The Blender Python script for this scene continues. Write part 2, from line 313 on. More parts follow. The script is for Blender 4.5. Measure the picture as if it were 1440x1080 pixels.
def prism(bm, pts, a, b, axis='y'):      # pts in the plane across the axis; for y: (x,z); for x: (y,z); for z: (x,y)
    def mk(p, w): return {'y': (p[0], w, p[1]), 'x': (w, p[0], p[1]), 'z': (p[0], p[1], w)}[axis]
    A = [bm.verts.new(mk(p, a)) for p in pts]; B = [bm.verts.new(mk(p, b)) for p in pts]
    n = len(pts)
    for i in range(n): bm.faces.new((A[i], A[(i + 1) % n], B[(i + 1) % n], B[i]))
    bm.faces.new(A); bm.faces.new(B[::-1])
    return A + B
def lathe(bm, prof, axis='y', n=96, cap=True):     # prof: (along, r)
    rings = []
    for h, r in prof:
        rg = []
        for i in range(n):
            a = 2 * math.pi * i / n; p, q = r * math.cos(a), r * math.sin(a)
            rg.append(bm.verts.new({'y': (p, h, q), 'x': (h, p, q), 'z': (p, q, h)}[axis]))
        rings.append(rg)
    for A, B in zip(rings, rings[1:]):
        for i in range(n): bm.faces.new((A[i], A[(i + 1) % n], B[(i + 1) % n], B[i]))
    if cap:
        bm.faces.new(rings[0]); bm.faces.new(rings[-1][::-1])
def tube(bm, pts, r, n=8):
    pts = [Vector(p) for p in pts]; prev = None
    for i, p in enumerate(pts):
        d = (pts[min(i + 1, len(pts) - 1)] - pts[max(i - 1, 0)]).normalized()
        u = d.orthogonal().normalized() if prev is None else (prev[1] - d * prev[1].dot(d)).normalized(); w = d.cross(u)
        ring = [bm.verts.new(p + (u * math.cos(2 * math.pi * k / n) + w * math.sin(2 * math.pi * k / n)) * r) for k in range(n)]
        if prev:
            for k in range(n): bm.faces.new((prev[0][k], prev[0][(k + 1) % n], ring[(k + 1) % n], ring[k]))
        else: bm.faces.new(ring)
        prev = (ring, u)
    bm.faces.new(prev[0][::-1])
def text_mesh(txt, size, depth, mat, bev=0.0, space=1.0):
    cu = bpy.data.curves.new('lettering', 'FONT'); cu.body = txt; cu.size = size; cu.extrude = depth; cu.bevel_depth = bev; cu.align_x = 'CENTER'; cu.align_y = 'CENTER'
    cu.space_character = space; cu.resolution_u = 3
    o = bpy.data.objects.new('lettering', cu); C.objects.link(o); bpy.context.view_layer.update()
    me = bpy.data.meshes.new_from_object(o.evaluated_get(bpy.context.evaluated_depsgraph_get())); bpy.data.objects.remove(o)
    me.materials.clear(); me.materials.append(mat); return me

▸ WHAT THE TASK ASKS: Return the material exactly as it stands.

▸ TASK OUTPUT:
The Blender Python script for this scene continues. Write part 2, from line 313 on. More parts follow. The script is for Blender 4.5. Measure the picture as if it were 1440x1080 pixels.
def prism(bm, pts, a, b, axis='y'):      # pts in the plane across the axis; for y: (x,z); for x: (y,z); for z: (x,y)
    def mk(p, w): return {'y': (p[0], w, p[1]), 'x': (w, p[0], p[1]), 'z': (p[0], p[1], w)}[axis]
    A = [bm.verts.new(mk(p, a)) for p in pts]; B = [bm.verts.new(mk(p, b)) for p in pts]
    n = len(pts)
    for i in range(n): bm.faces.new((A[i], A[(i + 1) % n], B[(i + 1) % n], B[i]))
    bm.faces.new(A); bm.faces.new(B[::-1])
    return A + B
def lathe(bm, prof, axis='y', n=96, cap=True):     # prof: (along, r)
    rings = []
    for h, r in prof:
        rg = []
        for i in range(n):
            a = 2 * math.pi * i / n; p, q = r * math.cos(a), r * math.sin(a)
            rg.append(bm.verts.new({'y': (p, h, q), 'x': (h, p, q), 'z': (p, q, h)}[axis]))
        rings.append(rg)
    for A, B in zip(rings, rings[1:]):
        for i in range(n): bm.faces.new((A[i], A[(i + 1) % n], B[(i + 1) % n], B[i]))
    if cap:
        bm.faces.new(rings[0]); bm.faces.new(rings[-1][::-1])
def tube(bm, pts, r, n=8):
    pts = [Vector(p) for p in pts]; prev = None
    for i, p in enumerate(pts):
        d = (pts[min(i + 1, len(pts) - 1)] - pts[max(i - 1, 0)]).normalized()
        u = d.orthogonal().normalized() if prev is None else (prev[1] - d * prev[1].dot(d)).normalized(); w = d.cross(u)
        ring = [bm.verts.new(p + (u * math.cos(2 * math.pi * k / n) + w * math.sin(2 * math.pi * k / n)) * r) for k in range(n)]
        if prev:
            for k in range(n): bm.faces.new((prev[0][k], prev[0][(k + 1) % n], ring[(k + 1) % n], ring[k]))
        else: bm.faces.new(ring)
        prev = (ring, u)
    bm.faces.new(prev[0][::-1])
def text_mesh(txt, size, depth, mat, bev=0.0, space=1.0):
    cu = bpy.data.curves.new('lettering', 'FONT'); cu.body = txt; cu.size = size; cu.extrude = depth; cu.bevel_depth = bev; cu.align_x = 'CENTER'; cu.align_y = 'CENTER'
    cu.space_character = space; cu.resolution_u = 3
    o = bpy.data.objects.new('lettering', cu); C.objects.link(o); bpy.context.view_layer.update()
    me = bpy.data.meshes.new_from_object(o.evaluated_get(bpy.context.evaluated_depsgraph_get())); bpy.data.objects.remove(o)
    me.materials.clear(); me.materials.append(mat); return me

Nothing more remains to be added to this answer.